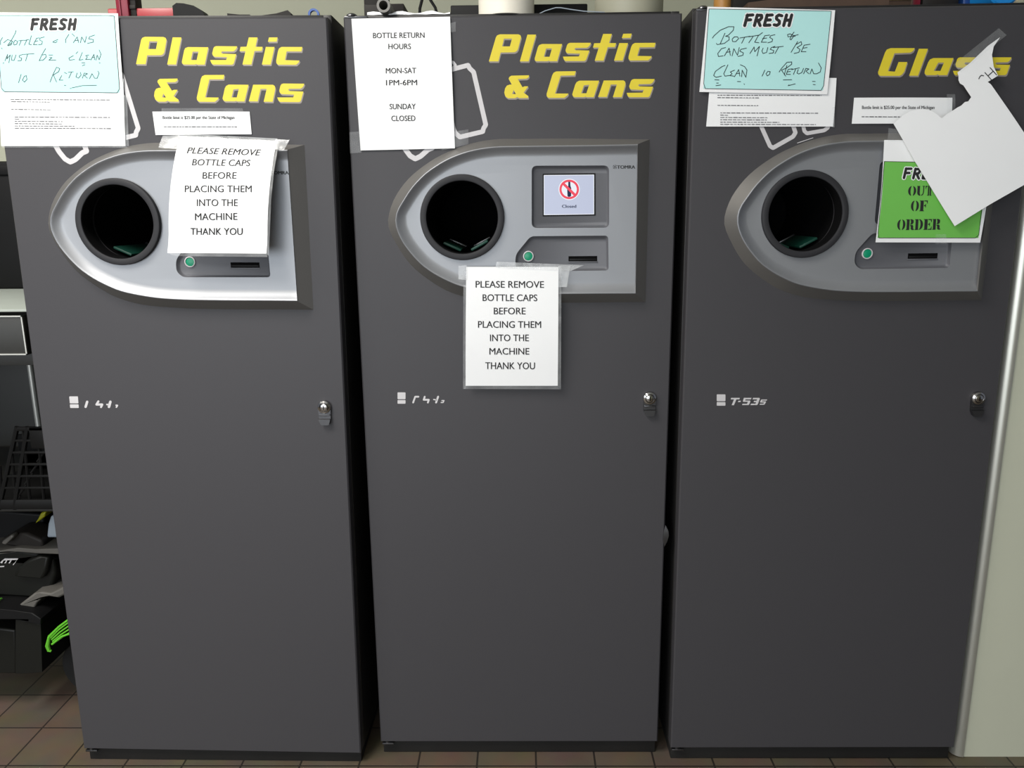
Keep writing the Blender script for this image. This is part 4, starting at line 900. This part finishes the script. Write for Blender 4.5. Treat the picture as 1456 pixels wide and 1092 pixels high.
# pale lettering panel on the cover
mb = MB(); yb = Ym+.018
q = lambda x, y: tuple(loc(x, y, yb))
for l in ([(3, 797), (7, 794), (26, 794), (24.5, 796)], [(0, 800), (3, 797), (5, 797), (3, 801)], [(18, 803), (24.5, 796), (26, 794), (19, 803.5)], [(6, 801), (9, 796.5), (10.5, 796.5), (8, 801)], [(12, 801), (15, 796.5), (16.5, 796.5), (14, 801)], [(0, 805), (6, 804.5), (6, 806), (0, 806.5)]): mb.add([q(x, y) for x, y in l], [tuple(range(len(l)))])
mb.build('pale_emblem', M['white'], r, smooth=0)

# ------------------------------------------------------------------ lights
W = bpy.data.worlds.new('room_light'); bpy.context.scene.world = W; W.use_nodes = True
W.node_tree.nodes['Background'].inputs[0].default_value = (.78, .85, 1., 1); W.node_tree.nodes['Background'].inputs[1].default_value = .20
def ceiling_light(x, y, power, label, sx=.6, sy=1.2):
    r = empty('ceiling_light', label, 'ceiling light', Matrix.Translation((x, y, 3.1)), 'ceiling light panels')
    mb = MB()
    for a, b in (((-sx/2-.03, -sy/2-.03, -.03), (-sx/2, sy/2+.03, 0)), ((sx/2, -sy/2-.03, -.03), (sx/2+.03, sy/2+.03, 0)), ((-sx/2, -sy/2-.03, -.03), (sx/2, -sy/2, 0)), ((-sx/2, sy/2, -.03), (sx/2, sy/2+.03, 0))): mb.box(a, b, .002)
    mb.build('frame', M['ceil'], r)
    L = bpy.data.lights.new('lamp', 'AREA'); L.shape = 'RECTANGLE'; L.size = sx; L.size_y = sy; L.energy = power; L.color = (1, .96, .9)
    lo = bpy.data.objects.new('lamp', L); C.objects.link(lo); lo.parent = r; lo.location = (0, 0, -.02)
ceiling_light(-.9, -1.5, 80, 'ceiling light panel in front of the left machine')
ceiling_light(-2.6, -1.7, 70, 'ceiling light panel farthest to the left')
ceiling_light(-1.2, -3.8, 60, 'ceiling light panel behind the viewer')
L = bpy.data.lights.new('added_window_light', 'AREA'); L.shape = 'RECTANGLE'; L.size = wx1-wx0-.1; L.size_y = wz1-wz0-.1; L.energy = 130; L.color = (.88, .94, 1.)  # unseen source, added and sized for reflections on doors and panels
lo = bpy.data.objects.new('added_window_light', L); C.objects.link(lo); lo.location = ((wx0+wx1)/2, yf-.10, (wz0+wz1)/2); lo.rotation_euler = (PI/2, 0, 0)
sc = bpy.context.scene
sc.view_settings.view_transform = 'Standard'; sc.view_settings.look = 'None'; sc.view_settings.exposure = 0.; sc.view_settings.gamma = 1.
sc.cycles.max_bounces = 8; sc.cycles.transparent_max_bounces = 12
##############################
▸ **Task to carry out**: Do not copy the pictures, but repeat every line exactly.

▸ **Task answer**:
Keep writing the Blender script for this image. This is part 4, starting at line 900. This part finishes the script. Write for Blender 4.5. Treat the picture as 1456 pixels wide and 1092 pixels high.
# pale lettering panel on the cover
mb = MB(); yb = Ym+.018
q = lambda x, y: tuple(loc(x, y, yb))
for l in ([(3, 797), (7, 794), (26, 794), (24.5, 796)], [(0, 800), (3, 797), (5, 797), (3, 801)], [(18, 803), (24.5, 796), (26, 794), (19, 803.5)], [(6, 801), (9, 796.5), (10.5, 796.5), (8, 801)], [(12, 801), (15, 796.5), (16.5, 796.5), (14, 801)], [(0, 805), (6, 804.5), (6, 806), (0, 806.5)]): mb.add([q(x, y) for x, y in l], [tuple(range(len(l)))])
mb.build('pale_emblem', M['white'], r, smooth=0)

# ------------------------------------------------------------------ lights
W = bpy.data.worlds.new('room_light'); bpy.context.scene.world = W; W.use_nodes = True
W.node_tree.nodes['Background'].inputs[0].default_value = (.78, .85, 1., 1); W.node_tree.nodes['Background'].inputs[1].default_value = .20
def ceiling_light(x, y, power, label, sx=.6, sy=1.2):
    r = empty('ceiling_light', label, 'ceiling light', Matrix.Translation((x, y, 3.1)), 'ceiling light panels')
    mb = MB()
    for a, b in (((-sx/2-.03, -sy/2-.03, -.03), (-sx/2, sy/2+.03, 0)), ((sx/2, -sy/2-.03, -.03), (sx/2+.03, sy/2+.03, 0)), ((-sx/2, -sy/2-.03, -.03), (sx/2, -sy/2, 0)), ((-sx/2, sy/2, -.03), (sx/2, sy/2+.03, 0))): mb.box(a, b, .002)
    mb.build('frame', M['ceil'], r)
    L = bpy.data.lights.new('lamp', 'AREA'); L.shape = 'RECTANGLE'; L.size = sx; L.size_y = sy; L.energy = power; L.color = (1, .96, .9)
    lo = bpy.data.objects.new('lamp', L); C.objects.link(lo); lo.parent = r; lo.location = (0, 0, -.02)
ceiling_light(-.9, -1.5, 80, 'ceiling light panel in front of the left machine')
ceiling_light(-2.6, -1.7, 70, 'ceiling light panel farthest to the left')
ceiling_light(-1.2, -3.8, 60, 'ceiling light panel behind the viewer')
L = bpy.data.lights.new('added_window_light', 'AREA'); L.shape = 'RECTANGLE'; L.size = wx1-wx0-.1; L.size_y = wz1-wz0-.1; L.energy = 130; L.color = (.88, .94, 1.)  # unseen source, added and sized for reflections on doors and panels
lo = bpy.data.objects.new('added_window_light', L); C.objects.link(lo); lo.location = ((wx0+wx1)/2, yf-.10, (wz0+wz1)/2); lo.rotation_euler = (PI/2, 0, 0)
sc = bpy.context.scene
sc.view_settings.view_transform = 'Standard'; sc.view_settings.look = 'None'; sc.view_settings.exposure = 0.; sc.view_settings.gamma = 1.
sc.cycles.max_bounces = 8; sc.cycles.transparent_max_bounces = 12